PROMPT: Check each line of the material below for "Write". Report how many have it, with no other words.

— start of INPUT —

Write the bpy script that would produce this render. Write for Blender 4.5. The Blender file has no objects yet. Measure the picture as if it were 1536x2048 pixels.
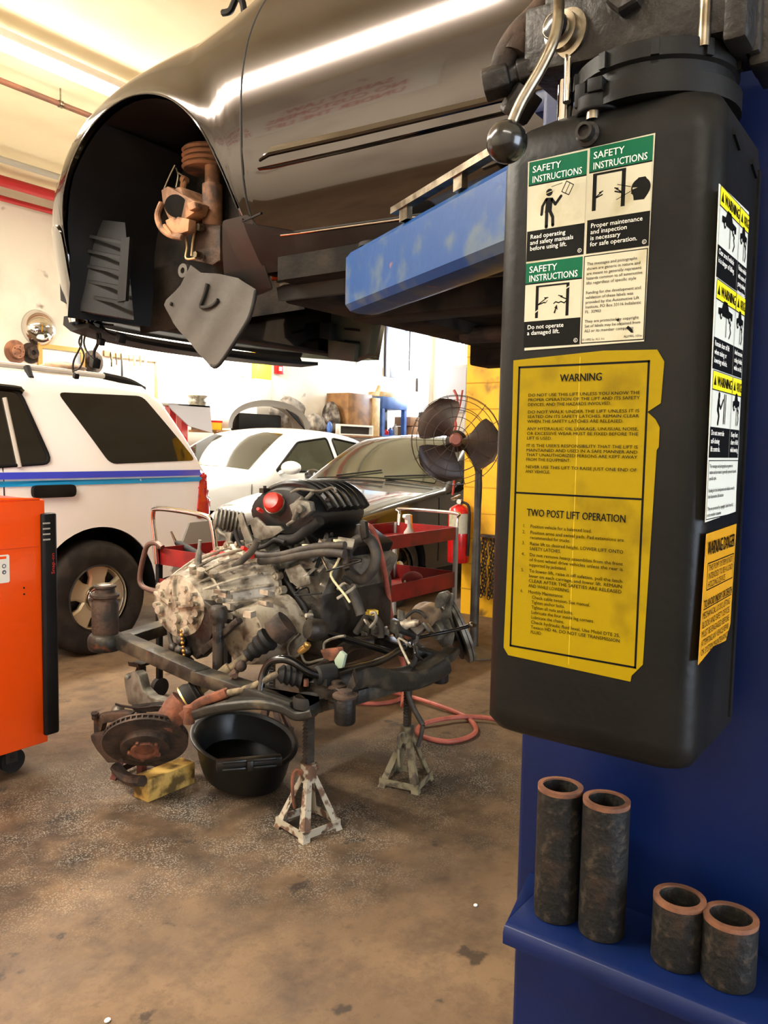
import bpy, bmesh, math, random
from math import sin, cos, pi, radians, sqrt, atan2, hypot
from mathutils import Vector, Matrix
random.seed(7)
S = bpy.context.scene
COL = S.collection
# ------------------------------------------------------------------ camera
PHI, PIT, ROL, FPX, HCAM = radians(36), radians(4.55), radians(1.1), 1600.0, 1.35
_fh = Vector((cos(PHI), sin(PHI), 0)); _r0 = Vector((sin(PHI), -cos(PHI), 0)); _up = Vector((0, 0, 1))
CF = _fh*cos(PIT) - _up*sin(PIT); _u0 = _fh*sin(PIT) + _up*cos(PIT)
CR = _r0*cos(ROL) + _u0*sin(ROL); CU = _u0*cos(ROL) - _r0*sin(ROL)
CO = Vector((0, 0, HCAM))
cd = bpy.data.cameras.new('camera'); cam = bpy.data.objects.new('camera', cd); COL.objects.link(cam)
cd.sensor_fit = 'VERTICAL'; cd.sensor_height = 36; cd.lens = 36*FPX/2048; cd.clip_start = 0.02
M = Matrix((CR, CU, -CF)).transposed().to_4x4(); M.translation = CO
cam.matrix_world = M
S.camera = cam
# ------------------------------------------------------------------ light and exposure
S.view_settings.view_transform = 'Standard'; S.view_settings.look = 'None'
S.view_settings.exposure = 0.4; S.view_settings.gamma = 1.0; S.view_settings.use_curve_mapping = False
S.cycles.use_denoising = True
S.cycles.max_bounces = 8
S.cycles.sample_clamp_indirect = 6.0
WARM = (1.0, .925, .80)
W = bpy.data.worlds.new('world'); S.world = W; W.use_nodes = True
W.node_tree.nodes['Background'].inputs[0].default_value = (.75, .85, 1, 1)
W.node_tree.nodes['Background'].inputs[1].default_value = 8.0
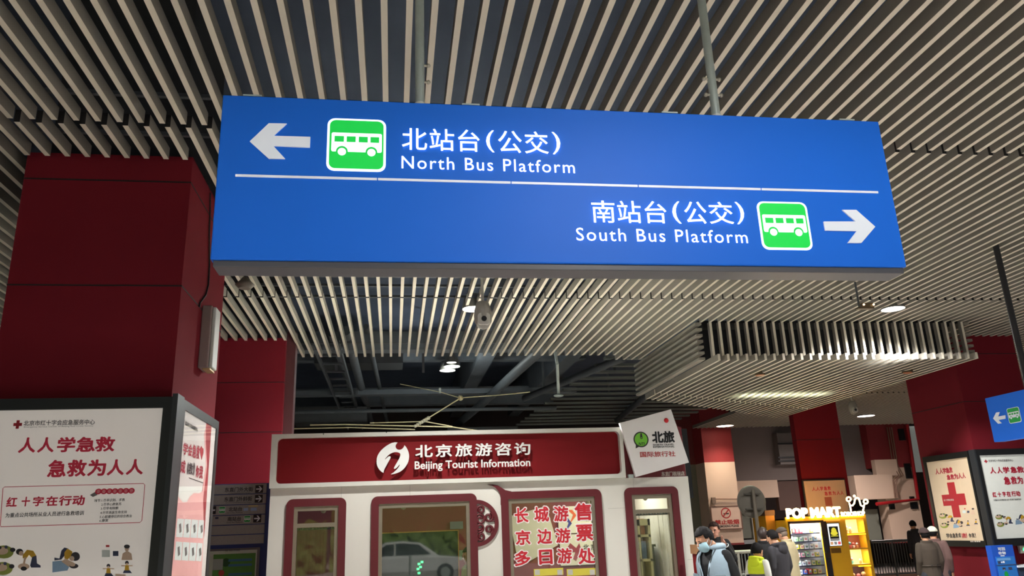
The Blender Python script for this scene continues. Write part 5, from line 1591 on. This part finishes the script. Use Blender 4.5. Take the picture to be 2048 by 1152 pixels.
# ================================================================== PEOPLE
def remesh(o, vox, sm=4):
    r = o.modifiers.new('r', 'REMESH')
    r.mode = 'VOXEL'
    r.voxel_size = vox
    s = o.modifiers.new('s', 'SMOOTH')
    s.iterations = sm
    s.factor = .5
    dg = bpy.context.evaluated_depsgraph_get()
    me = bpy.data.meshes.new_from_object(o.evaluated_get(dg))
    o.modifiers.clear()
    old = o.data
    o.data = me
    bpy.data.meshes.remove(old)
    me.polygons.foreach_set('use_smooth', [True] * len(me.polygons))
    return o


def limb(mb, pts, rad):
    mb.tube(pts, rad, 14)
    for p, r in zip(pts, rad): mb.sphere(p, r, 12, 8)


def loft(mb, rings, n=20, gap=None, mi=0):
    """rings: (z, rx, ry, y-offset); closed body, or open at the front by angle gap"""
    L = len(rings)
    vs, fs = [], []
    if gap is None:
        for z, rx, ry, yo in rings:
            vs += [(rx * math.cos(2 * math.pi * k / n), yo + ry * math.sin(2 * math.pi * k / n), z) for k in range(n)]
        fs = [(i * n + k, i * n + (k + 1) % n, (i + 1) * n + (k + 1) % n, (i + 1) * n + k) for i in range(L - 1) for k in range(n)]
        fs += [tuple(range(n))[::-1], tuple((L - 1) * n + k for k in range(n))]
    else:
        for i, (z, rx, ry, yo) in enumerate(rings):
            g = gap[i]
            for k in range(n + 1):
                t = -math.pi / 2 + g + (2 * math.pi - 2 * g) * k / n
                vs.append((rx * math.cos(t), yo + ry * math.sin(t), z))
        fs = [(i * (n + 1) + k, i * (n + 1) + k + 1, (i + 1) * (n + 1) + k + 1, (i + 1) * (n + 1) + k) for i in range(L - 1) for k in range(n)]
    mb.add(vs, fs, mi, True)


def part_of_ellipsoid(c, r, keep, nu=28, nv=20):
    mb = MB().sphere((0, 0, 0), r, nu, nv)
    m2 = MB()
    fs = []
    for f in mb.f:
        q = sum((Vector(mb.v[i]) for i in f), Vector()) / len(f)
        if keep(q): fs.append(f)
    m2.add([Vector(v) + Vector(c) for v in mb.v], fs, 0, True)
    return m2


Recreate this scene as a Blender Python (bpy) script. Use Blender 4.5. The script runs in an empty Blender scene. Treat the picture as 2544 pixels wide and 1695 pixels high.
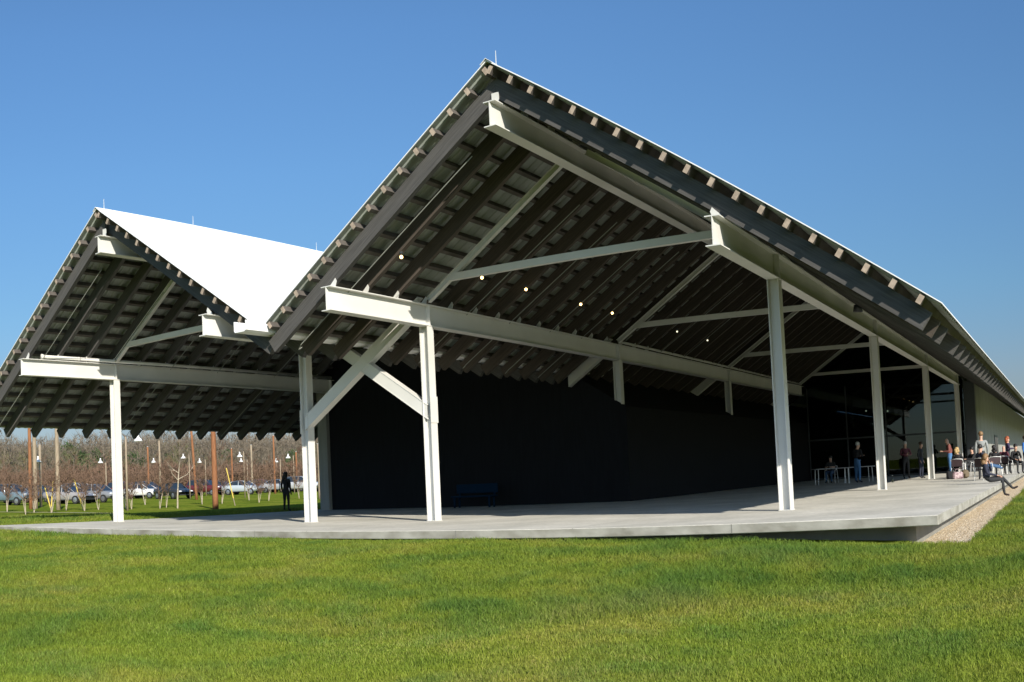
import bpy, math, random
import numpy as np
from mathutils import Vector, Matrix
R = math.radians
random.seed(7)
NP = np.random.default_rng(11)
C = bpy.context.scene.collection
scene = bpy.context.scene

# ---------------------------------------------------------------- camera
# (the photograph is a cylindrical sweep panorama about one radian wide)
CX, CY, CZ = -17.7447, -11.0305, 0.9945
YAW, PITCH, ROLL, FPX, SY = 0.5492, 0.0408, -0.0465, 2507.2571, 242.5567
_F = np.array([math.cos(YAW), math.sin(YAW), 0]); _R = np.array([math.sin(YAW), -math.cos(YAW), 0]); _U = np.array([0, 0, 1.])
F2 = _F * math.cos(PITCH) + _U * math.sin(PITCH); U2 = _U * math.cos(PITCH) - _F * math.sin(PITCH)
R3 = _R * math.cos(ROLL) + U2 * math.sin(ROLL); U3 = U2 * math.cos(ROLL) - _R * math.sin(ROLL)
cam = bpy.data.cameras.new('camera'); camo = bpy.data.objects.new('camera', cam); C.objects.link(camo)
m = Matrix.Identity(4)
for i in range(3):
    m[i][0], m[i][1], m[i][2] = R3[i], U3[i], -F2[i]
m[0][3], m[1][3], m[2][3] = CX, CY, CZ
camo.matrix_world = m
cam.type = 'PANO'; cam.panorama_type = 'CENTRAL_CYLINDRICAL'
cam.central_cylindrical_radius = 1.0
cam.central_cylindrical_range_u_min = -1272 / FPX; cam.central_cylindrical_range_u_max = 1272 / FPX
cam.central_cylindrical_range_v_max = (847.5 + SY) / FPX
cam.central_cylindrical_range_v_min = -(1695 - 847.5 - SY) / FPX
cam.clip_start = 0.05; cam.clip_end = 6000
scene.camera = camo
scene.render.engine = 'CYCLES'
scene.cycles.use_denoising = True
scene.cycles.max_bounces = 8; scene.cycles.diffuse_bounces = 2; scene.cycles.transparent_max_bounces = 12
scene.view_settings.view_transform = 'Standard'; scene.view_settings.look = 'None'
scene.view_settings.gamma = 1.0; scene.view_settings.exposure = 0.5

# ---------------------------------------------------------------- sky and sun
SUNV = Vector((-1.10, -1.59, 1.0)).normalized()
elev = math.asin(SUNV.z); rot = math.atan2(SUNV.x, SUNV.y)
world = bpy.data.worlds.new('World'); scene.world = world; world.use_nodes = True
nt = world.node_tree; bg = nt.nodes['Background']
sky = nt.nodes.new('ShaderNodeTexSky'); sky.sky_type = 'NISHITA'; sky.sun_disc = False
sky.sun_elevation = elev; sky.sun_rotation = rot; sky.air_density = 1.0; sky.dust_density = 0.3; sky.ozone_density = 2.2; sky.altitude = 0
# deep clear blue: the sky a little filtered, and less bright towards the horizon than a hazy one
wtc = nt.nodes.new('ShaderNodeTexCoord'); wsx = nt.nodes.new('ShaderNodeSeparateXYZ'); nt.links.new(wtc.outputs['Generated'], wsx.inputs[0])
wr = nt.nodes.new('ShaderNodeValToRGB'); nt.links.new(wsx.outputs[2], wr.inputs[0]); el = wr.color_ramp.elements
el[0].position = 0.0; el[0].color = (.29, .275, .35, 1); el[1].position = 1.0; el[1].color = (.62, .84, 1.0, 1)
for ps, cc in ((.08, (.40, .43, .51)), (.17, (.44, .59, .68)), (.30, (.53, .74, .88)), (.42, (.58, .82, 1.0))):
    q = el.new(ps); q.color = (*cc, 1)
wm = nt.nodes.new('ShaderNodeMix'); wm.data_type = 'RGBA'; wm.blend_type = 'MULTIPLY'; wm.inputs[0].default_value = 1
nt.links.new(sky.outputs[0], wm.inputs[6]); nt.links.new(wr.outputs[0], wm.inputs[7])
# towards the sun the low sky keeps its full brightness
wd = nt.nodes.new('ShaderNodeVectorMath'); wd.operation = 'DOT_PRODUCT'; wd.inputs[1].default_value = tuple(Vector((SUNV.x, SUNV.y, 0)).normalized())
nt.links.new(wtc.outputs['Generated'], wd.inputs[0])
wf = nt.nodes.new('ShaderNodeMapRange'); wf.inputs[1].default_value = -.25; wf.inputs[2].default_value = .35; nt.links.new(wd.outputs['Value'], wf.inputs[0])
wx = nt.nodes.new('ShaderNodeMix'); wx.data_type = 'RGBA'; nt.links.new(wf.outputs[0], wx.inputs[0]); nt.links.new(wr.outputs[0], wx.inputs[6]); wx.inputs[7].default_value = (.82, .95, 1.1, 1)
nt.links.new(wx.outputs[2], wm.inputs[7])
nt.links.new(wm.outputs[2], bg.inputs[0]); bg.inputs[1].default_value = 0.105
sun = bpy.data.lights.new('sun', 'SUN'); sun.energy = 4.6; sun.angle = R(0.5); sun.color = (1.0, 0.93, 0.82)
suno = bpy.data.objects.new('sun', sun); C.objects.link(suno)
suno.rotation_euler = SUNV.to_track_quat('Z', 'Y').to_euler(); suno.location = (-30, -40, 30)

# ---------------------------------------------------------------- materials
MATS = {}
def nodes(name):
    mt = bpy.data.materials.new(name); mt.use_nodes = True
    return mt, mt.node_tree, mt.node_tree.nodes['Principled BSDF']
def mat(name, col, rough=0.6, var=0.12, scale=4.0, bump=0.0, metal=0.0, spec=0.5, col2=None, stretch=None, bscale=None):
    if name in MATS: return MATS[name]
    mt, t, p = nodes(name)
    p.inputs['Roughness'].default_value = rough; p.inputs['Metallic'].default_value = metal
    p.inputs['Specular IOR Level'].default_value = spec
    tc = t.nodes.new('ShaderNodeTexCoord'); mp = t.nodes.new('ShaderNodeMapping')
    if stretch: mp.inputs['Scale'].default_value = stretch
    t.links.new(tc.outputs['Object'], mp.inputs[0])
    n = t.nodes.new('ShaderNodeTexNoise'); n.inputs['Scale'].default_value = scale; n.inputs['Detail'].default_value = 6
    t.links.new(mp.outputs[0], n.inputs[0])
    r = t.nodes.new('ShaderNodeValToRGB')
    c1 = [max(0, c * (1 - var)) for c in col]; c2 = col2 or [min(1, c * (1 + var)) for c in col]
    r.color_ramp.elements[0].position = .3; r.color_ramp.elements[1].position = .7
    r.color_ramp.elements[0].color = (*c1, 1); r.color_ramp.elements[1].color = (*c2, 1)
    t.links.new(n.outputs[0], r.inputs[0]); t.links.new(r.outputs[0], p.inputs['Base Color'])
    if bump:
        n2 = t.nodes.new('ShaderNodeTexNoise'); n2.inputs['Scale'].default_value = bscale or scale * 3; n2.inputs['Detail'].default_value = 5
        t.links.new(mp.outputs[0], n2.inputs[0])
        b = t.nodes.new('ShaderNodeBump'); b.inputs['Strength'].default_value = bump; b.inputs['Distance'].default_value = .02
        t.links.new(n2.outputs[0], b.inputs['Height']); t.links.new(b.outputs[0], p.inputs['Normal'])
    MATS[name] = mt
    return mt
STEEL = mat('white_steel_paint', (.64, .632, .59), .45, .05, .7, bump=.05, col2=(.72, .71, .67))
WHITE = mat('white_roof_metal', (.86, .86, .86), .5, .02, .6)
DECK = mat('grey_roof_deck', (.30, .325, .30), .55, .12, 2.0, stretch=(1, 1, 1))
def grain_mat(name, c1, c2, rough=.85):
    """sawn timber whose grain runs down the roof slopes"""
    mt, t, p = nodes(name); p.inputs['Roughness'].default_value = rough; p.inputs['Specular IOR Level'].default_value = .3
    geo = t.nodes.new('ShaderNodeNewGeometry'); sx = t.nodes.new('ShaderNodeSeparateXYZ'); t.links.new(geo.outputs['Position'], sx.inputs[0])
    def mth(op, a, b=None):
        n = t.nodes.new('ShaderNodeMath'); n.operation = op
        for i, v in enumerate((a, b)):
            if v is None: continue
            if isinstance(v, (int, float)): n.inputs[i].default_value = v
            else: t.links.new(v, n.inputs[i])
        return n.outputs[0]
    ay = mth('MINIMUM', mth('ABSOLUTE', sx.outputs[1]), mth('ABSOLUTE', mth('SUBTRACT', sx.outputs[1], 14.0)))
    across = mth('ADD', sx.outputs[2], mth('MULTIPLY', ay, .6801)); along = mth('SUBTRACT', mth('MULTIPLY', ay, 1.0), mth('MULTIPLY', sx.outputs[2], .68))
    cb = t.nodes.new('ShaderNodeCombineXYZ'); t.links.new(mth('MULTIPLY', sx.outputs[0], 9.0), cb.inputs[0]); t.links.new(mth('MULTIPLY', along, .55), cb.inputs[1]); t.links.new(mth('MULTIPLY', across, 16.0), cb.inputs[2])
    n = t.nodes.new('ShaderNodeTexNoise'); n.inputs['Scale'].default_value = 1.6; n.inputs['Detail'].default_value = 7; n.inputs['Roughness'].default_value = .65
    t.links.new(cb.outputs[0], n.inputs[0])
    r = t.nodes.new('ShaderNodeValToRGB'); r.color_ramp.elements[0].position = .3; r.color_ramp.elements[1].position = .72
    r.color_ramp.elements[0].color = (*c1, 1); r.color_ramp.elements[1].color = (*c2, 1)
    t.links.new(n.outputs[0], r.inputs[0]); t.links.new(r.outputs[0], p.inputs['Base Color'])
    b = t.nodes.new('ShaderNodeBump'); b.inputs['Strength'].default_value = .35; b.inputs['Distance'].default_value = .01
    t.links.new(n.outputs[0], b.inputs['Height']); t.links.new(b.outputs[0], p.inputs['Normal'])
    return mt
RAFT = grain_mat('dark_weathered_timber', (.055, .053, .052), (.115, .11, .105))
RAFB = grain_mat('brown_timber', (.050, .042, .036), (.108, .088, .072))
PURS = mat('dark_purlin_timber', (.088, .077, .068), .85, .25, 4)
PURL = mat('timber_end', (.38, .30, .23), .85, .25, 9, bump=.2)
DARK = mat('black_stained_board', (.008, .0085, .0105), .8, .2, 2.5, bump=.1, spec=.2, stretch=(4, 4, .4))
CONC2 = mat('board_marked_concrete', (.285, .285, .262), .85, .16, .8, bump=.25, stretch=(5, 5, .5), bscale=14)
PLINTH = mat('rough_concrete', (.22, .215, .19), .9, .2, 2, bump=.3)
FRAME = mat('dark_metal_frame', (.035, .04, .045), .45, .1, 3)
POLEM = mat('orange_brown_pole_timber', (.25, .105, .042), .8, .35, 5, bump=.3, stretch=(6, 6, .5))
POLEG = mat('grey_pole_timber', (.30, .24, .165), .8, .3, 5, bump=.3, stretch=(6, 6, .5))
CND = mat('dull_conduit', (.26, .27, .24), .5, .1, 4)
GALV = mat('galvanised_metal', (.62, .64, .62), .4, .08, 5, metal=.3)
YEL = mat('yellow_stake_paint', (.66, .50, .10), .6, .1, 4)
BIRCH = mat('pale_birch_bark', (.42, .36, .27), .85, .3, 14)
BARK = mat('grey_bark', (.168, .138, .100), .9, .25, 2)
BARKR = mat('red_brown_twigs', (.165, .102, .066), .9, .25, 2)
EVER = mat('evergreen_leaf', (.045, .085, .02), .8, .4, 1.2)
OLIVE = mat('olive_twigs', (.12, .115, .05), .9, .3, 1.2)

def concrete_mat():
    mt, t, p = nodes('terrace_concrete')
    p.inputs['Roughness'].default_value = .8
    tc = t.nodes.new('ShaderNodeTexCoord')
    n = t.nodes.new('ShaderNodeTexNoise'); n.inputs['Scale'].default_value = .45; n.inputs['Detail'].default_value = 8; n.inputs['Roughness'].default_value = .65
    t.links.new(tc.outputs['Object'], n.inputs[0])
    r = t.nodes.new('ShaderNodeValToRGB'); r.color_ramp.elements[0].position = .32; r.color_ramp.elements[1].position = .7
    r.color_ramp.elements[0].color = (.45, .435, .37, 1); r.color_ramp.elements[1].color = (.70, .67, .585, 1)
    t.links.new(n.outputs[0], r.inputs[0])
    n3 = t.nodes.new('ShaderNodeTexNoise'); n3.inputs['Scale'].default_value = 9; n3.inputs['Detail'].default_value = 6
    t.links.new(tc.outputs['Object'], n3.inputs[0])
    # control joints every six metres
    sx = t.nodes.new('ShaderNodeSeparateXYZ'); t.links.new(tc.outputs['Object'], sx.inputs[0])
    def joint(sock, per, off):
        a = t.nodes.new('ShaderNodeMath'); a.operation = 'ADD'; a.inputs[1].default_value = off; t.links.new(sock, a.inputs[0])
        w = t.nodes.new('ShaderNodeMath'); w.operation = 'PINGPONG'; w.inputs[1].default_value = per / 2; t.links.new(a.outputs[0], w.inputs[0])
        l = t.nodes.new('ShaderNodeMath'); l.operation = 'GREATER_THAN'; l.inputs[1].default_value = .012; t.links.new(w.outputs[0], l.inputs[0])
        return l.outputs[0]
    j1 = joint(sx.outputs[0], 6.0, 2.4); j2 = joint(sx.outputs[1], 7.0, 8.74)
    mn = t.nodes.new('ShaderNodeMath'); mn.operation = 'MINIMUM'; t.links.new(j1, mn.inputs[0]); t.links.new(j2, mn.inputs[1])
    ml = t.nodes.new('ShaderNodeMapRange'); ml.inputs[3].default_value = .55; ml.inputs[4].default_value = 1; t.links.new(mn.outputs[0], ml.inputs[0])
    mr = t.nodes.new('ShaderNodeMapRange'); mr.inputs[1].default_value = .3; mr.inputs[2].default_value = .7; mr.inputs[3].default_value = .9; mr.inputs[4].default_value = 1.06
    t.links.new(n3.outputs[0], mr.inputs[0])
    mm = t.nodes.new('ShaderNodeMath'); mm.operation = 'MULTIPLY'; t.links.new(mr.outputs[0], mm.inputs[0]); t.links.new(ml.outputs[0], mm.inputs[1])
    vm = t.nodes.new('ShaderNodeVectorMath'); vm.operation = 'SCALE'; t.links.new(r.outputs[0], vm.inputs[0]); t.links.new(mm.outputs[0], vm.inputs['Scale'])
    t.links.new(vm.outputs[0], p.inputs['Base Color'])
    b = t.nodes.new('ShaderNodeBump'); b.inputs['Strength'].default_value = .25; b.inputs['Distance'].default_value = .01
    t.links.new(n3.outputs[0], b.inputs['Height']); t.links.new(b.outputs[0], p.inputs['Normal'])
    return mt
CONC = concrete_mat()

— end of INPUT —

SOLUTION TO THIS TASK: 2